- [DATASET CONTENT]
———

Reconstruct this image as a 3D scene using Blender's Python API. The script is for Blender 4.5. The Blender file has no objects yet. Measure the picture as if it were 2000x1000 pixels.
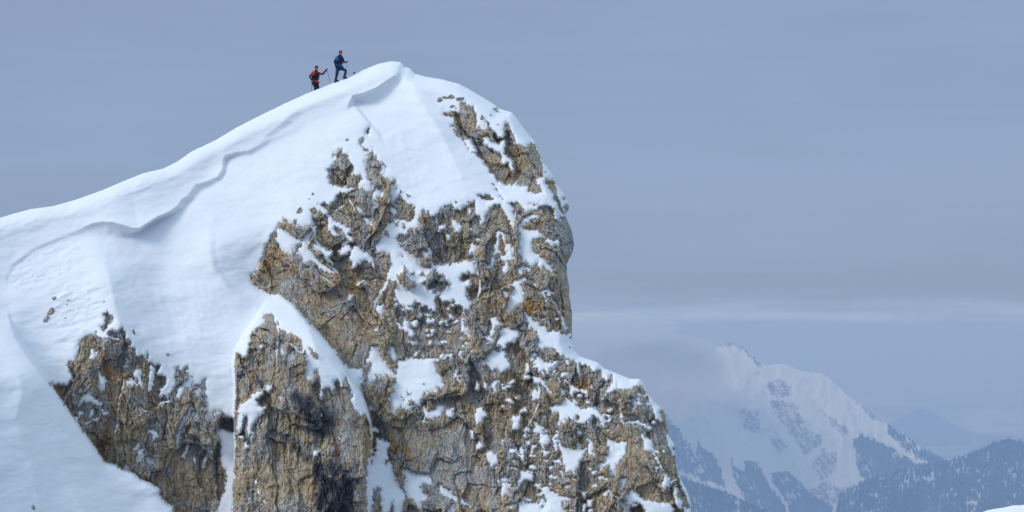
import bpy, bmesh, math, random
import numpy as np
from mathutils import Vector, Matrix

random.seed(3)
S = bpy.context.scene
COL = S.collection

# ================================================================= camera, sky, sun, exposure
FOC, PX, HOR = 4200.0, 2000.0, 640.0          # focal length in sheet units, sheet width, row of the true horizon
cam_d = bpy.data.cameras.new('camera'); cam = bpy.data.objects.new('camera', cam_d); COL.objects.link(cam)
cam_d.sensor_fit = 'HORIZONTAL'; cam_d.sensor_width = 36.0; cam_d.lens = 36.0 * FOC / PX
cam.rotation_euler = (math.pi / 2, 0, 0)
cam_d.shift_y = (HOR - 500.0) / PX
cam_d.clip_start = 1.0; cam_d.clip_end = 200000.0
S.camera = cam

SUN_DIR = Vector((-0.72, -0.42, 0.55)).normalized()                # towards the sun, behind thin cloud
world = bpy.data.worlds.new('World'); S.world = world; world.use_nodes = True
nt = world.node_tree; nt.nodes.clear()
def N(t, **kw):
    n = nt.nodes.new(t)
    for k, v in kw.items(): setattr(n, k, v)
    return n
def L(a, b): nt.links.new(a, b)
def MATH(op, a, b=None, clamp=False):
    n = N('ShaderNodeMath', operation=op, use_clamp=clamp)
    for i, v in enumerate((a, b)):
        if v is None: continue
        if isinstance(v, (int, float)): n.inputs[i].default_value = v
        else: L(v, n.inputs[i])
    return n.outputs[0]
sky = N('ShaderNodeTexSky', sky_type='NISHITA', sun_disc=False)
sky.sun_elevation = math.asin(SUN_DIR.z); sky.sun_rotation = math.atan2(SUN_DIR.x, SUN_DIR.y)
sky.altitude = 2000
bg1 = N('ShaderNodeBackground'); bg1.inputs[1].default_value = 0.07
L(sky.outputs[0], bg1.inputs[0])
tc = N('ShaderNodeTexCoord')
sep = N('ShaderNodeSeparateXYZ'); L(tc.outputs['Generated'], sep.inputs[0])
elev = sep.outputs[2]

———

- [PROBLEM TO WORK ON]
Return the whole listing, word for word, and leave out every picture.

- [REPLY]
Reconstruct this image as a 3D scene using Blender's Python API. The script is for Blender 4.5. The Blender file has no objects yet. Measure the picture as if it were 2000x1000 pixels.
import bpy, bmesh, math, random
import numpy as np
from mathutils import Vector, Matrix

random.seed(3)
S = bpy.context.scene
COL = S.collection

# ================================================================= camera, sky, sun, exposure
FOC, PX, HOR = 4200.0, 2000.0, 640.0          # focal length in sheet units, sheet width, row of the true horizon
cam_d = bpy.data.cameras.new('camera'); cam = bpy.data.objects.new('camera', cam_d); COL.objects.link(cam)
cam_d.sensor_fit = 'HORIZONTAL'; cam_d.sensor_width = 36.0; cam_d.lens = 36.0 * FOC / PX
cam.rotation_euler = (math.pi / 2, 0, 0)
cam_d.shift_y = (HOR - 500.0) / PX
cam_d.clip_start = 1.0; cam_d.clip_end = 200000.0
S.camera = cam

SUN_DIR = Vector((-0.72, -0.42, 0.55)).normalized()                # towards the sun, behind thin cloud
world = bpy.data.worlds.new('World'); S.world = world; world.use_nodes = True
nt = world.node_tree; nt.nodes.clear()
def N(t, **kw):
    n = nt.nodes.new(t)
    for k, v in kw.items(): setattr(n, k, v)
    return n
def L(a, b): nt.links.new(a, b)
def MATH(op, a, b=None, clamp=False):
    n = N('ShaderNodeMath', operation=op, use_clamp=clamp)
    for i, v in enumerate((a, b)):
        if v is None: continue
        if isinstance(v, (int, float)): n.inputs[i].default_value = v
        else: L(v, n.inputs[i])
    return n.outputs[0]
sky = N('ShaderNodeTexSky', sky_type='NISHITA', sun_disc=False)
sky.sun_elevation = math.asin(SUN_DIR.z); sky.sun_rotation = math.atan2(SUN_DIR.x, SUN_DIR.y)
sky.altitude = 2000
bg1 = N('ShaderNodeBackground'); bg1.inputs[1].default_value = 0.07
L(sky.outputs[0], bg1.inputs[0])
tc = N('ShaderNodeTexCoord')
sep = N('ShaderNodeSeparateXYZ'); L(tc.outputs['Generated'], sep.inputs[0])
elev = sep.outputs[2]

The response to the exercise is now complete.